Sorry, but if this man is so expert why he wrote a piece of crap like 'Stop or My Mom Will Shoot!'? Why is not making millions writing the next Harry Potter? Is this the man who is going to teach us how to pen a successful script?

Matt Bird said...

Here's my theory, Anonymous: Screenwriters, when writing on spec, have to be great architects. But as soon as you sell something, you're supposed to forget that you were the architect and become an unimaginative contractor instead, dutifully implementing every change that the producer demands, even if they demand that you knock out the load-bearing walls.

I think that the reason that most gurus don't have successful screenwriting careers is this: the better you are at architecture, the more impossible you'll find it to become a mere contractor.
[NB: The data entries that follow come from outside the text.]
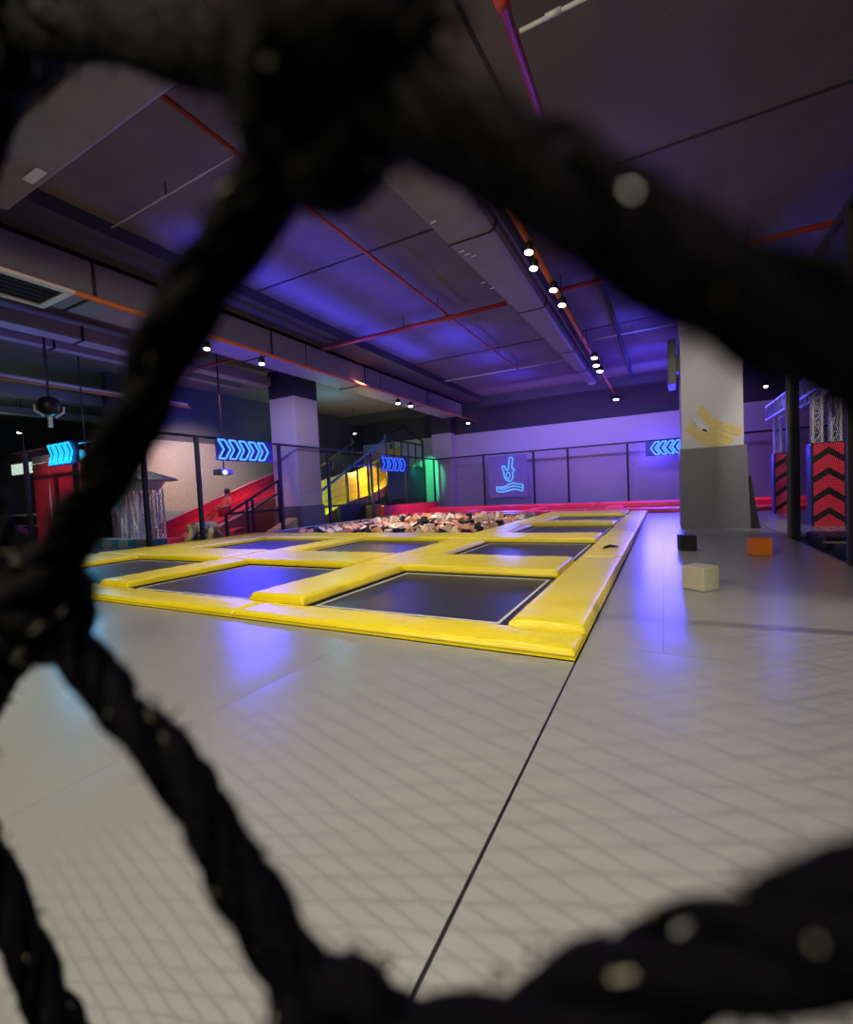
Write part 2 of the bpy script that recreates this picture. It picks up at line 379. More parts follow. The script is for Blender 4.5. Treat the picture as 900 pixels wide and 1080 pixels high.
# ---------------------------------------------------------------- foam pit
t = thing('pit_curb', 'grey padded curb around the foam pit', 'curb', (-7.5, 13.6, 0))
MB().box(-10.9, -4.35, 16.75, 17.12, -.06, .26).build('back_curb', 'mat_grey', t, bevel=.03)
MB().box(-11.35, -10.95, 10.65, 17.12, -.06, .20).build('side_curb', 'mat_grey', t, bevel=.03)
protos = {}
def cube_mesh(s):
    bm = bmesh.new(); bmesh.ops.create_cube(bm, size=s); bmesh.ops.bevel(bm, geom=bm.edges[:], offset=.012, segments=2, affect='EDGES', profile=.5)
    for v in bm.verts:
        v.co += .005*Vector((noise.noise(v.co*9), noise.noise(v.co*9+Vector((3,0,0))), noise.noise(v.co*9+Vector((0,5,0)))))
    me = bpy.data.meshes.new('foam_cube'); bm.to_mesh(me); bm.free(); return me
kinds = [('peach', 'peach foam cube lying in the foam pit heap', 'peach foam cubes in the pit'), ('pale', 'pale cream foam cube lying in the foam pit heap', 'cream foam cubes in the pit'),
         ('salmon', 'salmon brown foam cube lying in the foam pit heap', 'salmon foam cubes in the pit'), ('foam_black', 'black foam cube lying in the foam pit heap', 'black foam cubes in the pit')]
for k, l, g in kinds:
    me = cube_mesh(.21); me.materials.append(M[k]); protos[k] = me
rnd = random.Random(3)
def drop(x, y, z, k, l, g, rot=None):
    o = bpy.data.objects.new('foam_cube', protos[k]); C.objects.link(o); o.location = (x, y, z)
    o.rotation_euler = rot or (rnd.uniform(0, 6), rnd.uniform(0, 6), rnd.uniform(0, 6)); tag(o, l, 'foam cube', g)
ix, iy = 17, 13
for i in range(ix):
    for j in range(iy):
        x = -10.6 + (i+.5)*6.1/ix; y = 10.85 + (j+.5)*5.7/iy
        k = rnd.choices(kinds, [4, 4, 3, 3])[0]
        drop(x+rnd.uniform(-.05, .05), y+rnd.uniform(-.05, .05), .07+rnd.uniform(-.02, .05), *k)
top = [(-9.0+.62*a+rnd.uniform(-.08, .08), 13.4+.75*b+rnd.uniform(-.1, .1)) for a in range(7) for b in range(4)]
for x, y in top:
    k = rnd.choices(kinds, [4, 5, 2, 3])[0]
    drop(x, y, .27+rnd.uniform(-.02, .04), *k)
def single(x, y, rz, key, label):
    me = cube_mesh(.26); me.materials.append(M[key]); o = bpy.data.objects.new('foam_cube', me); C.objects.link(o)
    o.location = (x, y, .131); o.rotation_euler = (0, 0, rz); tag(o, label, 'foam cube')
single(.33, 5.75, R(52), 'cream', 'cream foam cube on the grey mat, nearest and largest')
single(.33, 8.95, R(8), 'foam_black', 'black foam cube on the grey mat near right pillar')
single(1.29, 8.55, R(14), 'orange', 'orange foam cube on the grey mat at the right')

# ---------------------------------------------------------------- fences
def netting(axis, pos, a0, a1, z0, z1, sp, r):
    """diamond netting in a vertical plane"""
    mb = MB(); h = z1-z0; n = int((a1-a0+h)/sp)
    P = (lambda a, z: (pos, a, z)) if axis == 'x' else (lambda a, z: (a, pos, z))
    for k in range(n+1):
        for sgn in (1, -1):
            # a = s + sgn*(z-z0)
            s = (a0-h + k*sp) if sgn == 1 else (a0 + k*sp)
            zlo, zhi = 0.0, h
            if sgn == 1: zlo = max(0, a0-s); zhi = min(h, a1-s)
            else: zlo = max(0, s-a1); zhi = min(h, s-a0)
            if zhi-zlo < .02: continue
            mb.tube([P(s+sgn*zlo, z0+zlo), P(s+sgn*zhi, z0+zhi)], r, 3, cap=False)
    return mb
FH = 3.22
# left fence along the court
t = thing('net_fence', 'long black netted fence along the left side of the trampolines', 'fence', (-12.2, 7.15, 0))
for y in (7.15, 8.73, 11.95, 14.6, 17.7, 20.9, 24.3): MB().box(-12.25, -12.15, y-.05, y+.05, -.06, FH).build('post', 'black', t)
MB().box(-12.235, -12.165, 7.15, 24.3, FH-.07, FH).build('top_rail', 'black', t)
netting('x', -12.2, 7.15, 24.3, .05, FH-.05, .085, .0032).build('netting', 'net', t)
t = thing('net_fence', 'black netted fence at the far left, turning away from the corner', 'fence', (-15, 7.15, 0))
for x in (-15.65, -18.8, -22, -25): MB().box(x-.08, x+.08, 7.1, 7.2, -.06, FH).build('post', 'black', t)
MB().box(-27, -12.26, 7.115, 7.185, FH-.07, FH).build('top_rail', 'black', t)
netting('y', 7.15, -27, -12.26, .05, FH-.05, .085, .0032).build('netting', 'net', t)
t = thing('net_fence', 'black netted fence along the pale back wall', 'fence', (-6, 24.35, 0))
for x in (-9.05, -6.2, -4.4, -1.55, 1.6): MB().box(x-.05, x+.05, 24.3, 24.4, .0, FH).build('post', 'black', t)
MB().box(-12.14, 6.5, 24.31, 24.39, FH-.08, FH).build('top_rail', 'black', t)
netting('y', 24.35, -12.14, 6.5, .1, FH-.05, .10, .003).build('netting', 'net', t)
# right side net and posts
t = thing('side_net', 'black netted side fence with padded post beside the chevron towers', 'fence', (2.15, 9, 0))
MB().box(2.08, 2.26, 10.72, 10.90, -.06, 4.6).build('padded_post', 'blackpad', t, bevel=.03)
MB().box(2.10, 2.20, 7.66, 7.76, -.06, 4.6).build('post', 'black', t)
MB().box(2.10, 2.20, 4.4, 4.5, -.06, 4.6).build('post', 'black', t)
MB().box(2.10, 2.20, .0, .10, -.06, 4.6).build('post', 'black', t)
MB().box(2.115, 2.185, .0, 10.8, 4.5, 4.6).build('top_rail', 'black', t)
netting('x', 2.15, .1, 10.72, .0, 4.5, .085, .0028).build('netting', 'net', t)

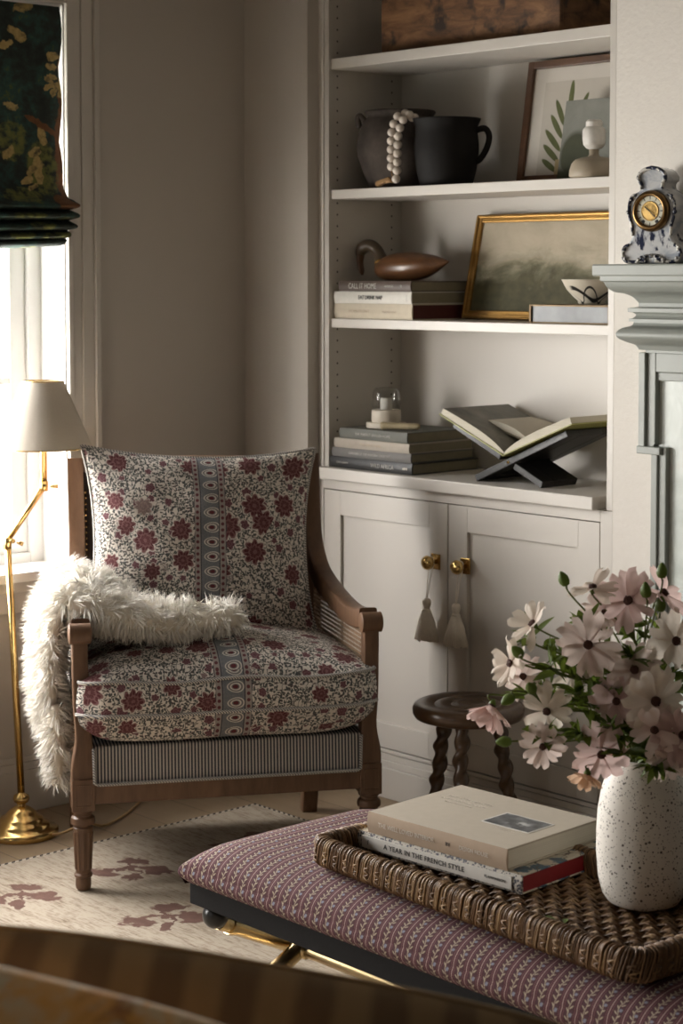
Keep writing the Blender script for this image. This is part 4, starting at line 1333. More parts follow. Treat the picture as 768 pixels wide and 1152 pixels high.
for sx_ in (-1, 1):
    xx = sx_ * (hx - .035)
    for sy_ in (-1, 1):
        MB().sphere((xx, sy_ * (hy - .035), OZ - .062), .0255, 24, 14).build('ball_finial', m_black, ot, smooth=True)
        top = Vector((xx + sy_ * .001, sy_ * (hy - .045), OZ - .075)); bot = Vector((xx + sy_ * .001, -sy_ * (hy - .02), .012))
        mid_ = (top + bot) / 2
        xo = Vector((.0185 * sy_, 0, 0))
        leg = MB().tube(crv([top, top.lerp(bot, .25) + xo * .6, mid_ + xo, top.lerp(bot, .75) + xo * .6, bot], 5), .0175, 16)
        for t_ in (.08, .94):
            c_ = top.lerp(bot, t_) + xo * (1 - abs(2 * t_ - 1)); dd = (bot - top).normalized()
            leg.tube([c_ - dd * .006, c_ + dd * .006], .0205, 16)
        leg.sphere(bot, .0150, 14, 8, sc=(1, 1, .8))
        leg.build('leg', m_gold, ot, auto=50)
MB().tube([(-hx + .035, 0, .112), (hx - .035, 0, .112)], .010, 14).tube([(-hx + .06, 0, .112), (-hx + .075, 0, .112)], .014, 14).build('stretcher', m_gold, ot, smooth=True)

# ------------------------------------------------------------------ WICKER TRAY
m_wick = M('seagrass', (.25, .14, .06), .5)
_is = m_wick.island()
m_wick.color(m_wick.mix(m_wick.noise(m_wick.coord(), 90, 2), m_wick.ramp(_is, [(.0, (.05, .022, .008)), (.35, (.14, .066, .024)), (.7, (.25, .135, .055)), (1, (.50, .34, .17))]), (.13, .07, .028)))
m_wick.rough(.55)
m_core = plain('dark_rush_core', (.035, .017, .007), .8, 0, .3, 80)
TZ = OZ + .0875
TRX, TRY, TANG = 2.150, -1.180, math.radians(-3.2)
ty_ = thing('wicker_tray', 'woven brown seagrass tray holding books and vase on the ottoman', 'tray', (TRX, TRY, TZ), TANG)
tw, td, rh, rw = .795 / 2, .345 / 2, .056, .026
rr_ = random.Random(4)
def perim(s):
    """point on rounded-rectangle centreline at arc length s, with outward normal"""
    R = .03
    a, b = tw - rw / 2, td - rw / 2
    sl = [2 * (a - R), PI * R / 2, 2 * (b - R), PI * R / 2] * 2
    tot_ = sum(sl); s = s % tot_
    corners = [(-a + R, -b, 1, 0), None, (a, -b + R, 0, 1), None, (a - R, b, -1, 0), None, (-a, b - R, 0, -1), None]
    cc = [None, (a - R, -b + R, -90), None, (a - R, b - R, 0), None, (-a + R, b - R, 90), None, (-a + R, -b + R, 180)]
    for k in range(8):
        if s <= sl[k]:
            if corners[k]:
                x, y, dx, dy = corners[k]; return Vector((x + dx * s, y + dy * s, 0)), Vector((dy, -dx, 0))
            x, y, a0 = cc[k]; t = math.radians(a0) + s / R
            return Vector((x + R * math.cos(t), y + R * math.sin(t), 0)), Vector((math.cos(t), math.sin(t), 0))
        s -= sl[k]
PT = 2 * (2 * (tw - rw / 2 - .03) + 2 * (td - rw / 2 - .03)) + 2 * PI * .03
wr_ = MB()
NWR = 560
ringp = [(x, y + rh / 2) for x, y in rrect(rw / 2, rh / 2 - .003, .0115, 3)]
for k in range(NWR):
    s0 = PT * k / NWR
    lean = rr_.uniform(.6, 1.25) * .013
    r_ = rr_.uniform(.00135, .0019); ro = rr_.uniform(-.0012, .0018)
    pts = []
    for q, (a, h_) in enumerate(ringp):
        p, nrm = perim(s0 + lean * (h_ / rh - .5) + rr_.uniform(-.0006, .0006))
        sc_ = 1 + ro / (rw / 2)
        pts.append(p + nrm * a * sc_ + Vector((0, 0, h_ + (ro if h_ > rh / 2 else 0))))
    wr_.tube(pts, r_, 5, closed=True, flat=1.1)
core = []
for k in range(97):
    p, nrm = perim(PT * (k % 96) / 96)
    for (a, h_) in ringp: core.append(p + nrm * a * .9 + Vector((0, 0, rh / 2 + (h_ - rh / 2) * .95)))
nc = len(ringp)
rim = wr_.build('rim', m_wick, ty_, smooth=True)
MB().add(core, [(k * nc + j, k * nc + (j + 1) % nc, (k + 1) * nc + (j + 1) % nc, (k + 1) * nc + j) for k in range(96) for j in range(nc)]).build('rim_core', m_core, rim)
# small plaited knots on the outside of the rim
kn = MB()
NK = 74
for k in range(NK):
    s0 = PT * (k + .5) / NK
    for q in range(4):
        hz = rh * .26 + q * .0062
        pts = []
        for w_ in range(5):
            t = w_ / 4 - .5
            p, nrm = perim(s0 + t * .0165)
            pts.append(p + nrm * (rw / 2 + .0028 - abs(t) * .006) + Vector((0, 0, hz + t * .006 * (1 if q % 2 else -1))))
        kn.tube(pts, .0016, 5)
kn.build('plaits', m_wick, rim, smooth=True)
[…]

I hope this doesn't bode ill for my own budding career.

Matt Bird said...

And yes, James, the 15 minutes project will return-- This I swear!

j.s. said...

I'd like to see the first 15 minutes treatment applied to some unconventionally structured films -- art films, puzzle-film thrillers. My hunch is that even with the mystery and in medias res start and other weirdness, the best ones will cover much the same ground.

Beth said...

Thanks for highlight these gurus for those of us who didn't take a screen-writing class. But are the more modern ones specifically talking about movies. How do TV shows fit into the discussion? Are there gurus for TV shows?

Matt Bird said...

Beth: yes, there are books that teach TV structure, but it's a far less independent process, since for years nobody really "sold" a TV show based on a script, they "developed" one based on a pitch, with heavy guidance from the network every step of the way.

The idea of a "spec pilot" is only about ten years old, and they only became widespread about five years ago, so there's far less literature on the topic. And most of the older books are wrong, since hour-long TV shows used to have four acts, but they've recently changed to five, six or seven act structures.